The above coin is a 1944 Lincoln Wheat one cent, front and back view. It is commonly called a wheat penny or a wheatie. The Indian Head design would have continued if not for President Roosevelt hadn't pressed for its removal in 1909. It was the 100th anniversary of Abraham Lincoln's birthday. President Roosevelt wanted to memorialize the anniversary by placing Lincoln on the penny. Lincoln's profile has survived the longest on a coin, unchanged. The coin was designed by Victor D. Brenner. In 1959, on the 150th anniversary of Lincoln's birthday, the reverse was redesigned. The Lincoln Memorial was placed on the back. It was the first time in history that the same President was displayed on both sides of the same coin. The reverse was designed by Frank Gasparro.



The above coin, front and back view, is an 1882 Liberty Seated dime. The designer of the coin was Christian Gobrecht.



The above coin, front and back view, is a 1945 Liberty dime. When the coin was first issued, people saw the wings on the head and thought it was a representation of Mercury, the messenger of the gods. Thus the people of the time started calling it a Mercury dime. The coin was designed by Adolph Weinman.



The above coin, front and back view, is a 1948 Roosevelt dime. When President Roosevelt died in 1945, the public wanted his likeness to be placed on a coin. The penny, nickle, and quarter were dismissed because they already carried the likeness of presidents on them. No dollars were being struck that year. This left the dime and half dollar, both having images of Liberty on them. The dime was chosen, because it was more widely circulated. The designer of the coin was John Sinnock.




The above coin, front and back view, is a 1935 Indian Head five cent coin, but it was commonly called a Buffalo nickel. It carries the true likeness of a Native American. The coin was designed by James E. Fraser.



The above coin is a 1939 Jefferson 5 cent, front and back view. Jefferson was the third president to be placed on a coin. When it was decided that Jeffersons' image was to be used in 1938, a public competition was was used to select the best design and the winner also recieved a $1000.00 award. There were 390 entries, the winner was Felix Schlag. Jeffersons' home, Monticello is shown on the back.

Footnote.....Dimes, quarter dollars, half dollars, and dollars that are dated 1964 or earlier are composed of 90% silver and 10% copper. This makes them a little bit more valuable, usually four times there face value. Some coins however, were minted in lesser quantities certain years. This gives them a value ten times there face value. Lets not forget coin grading, the better condition a coin is in when you find one, may increases its value.
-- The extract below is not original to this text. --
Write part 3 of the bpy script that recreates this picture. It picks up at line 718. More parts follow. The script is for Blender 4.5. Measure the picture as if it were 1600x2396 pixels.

Footnote 2.....Jefferson 5 cent coins dated 1942 to 1945 contain a small amount of silver in them. This was during World War 2, because the nickel was needed for military production, this caused a shortage for coin production, 35% silver was added to continue coin production. The mint mark is above the building on the back of the coin. This is how you can tell it is a wartime silver nickel.

Footnote 3....Our coins haven't changed much in design in the last 50 to 75 years, excluding the 50 States Quarter Dollar Program. Before that time our coins were freqently redesigned, giving us a wide variety of art. That's what makes finding an old coin fun. You get to experience art and a part of history.

Footnote 4....Over the years, our coins have developed nicknames. The 1 cent is called a penny, this is a carry over from the British/Colonial days when British money was still used. The 5 cent, we call it a nickel, which is what part of the coin is made of. The quarter dollar, I've heard it called two bits. It is a carry over from British/Colonial times when they used the Spanish reale, which would have been cut literally into 8 pieces called bits, or pieces of eight as it was sometimes called, to make change. "Two bits" make a quarter.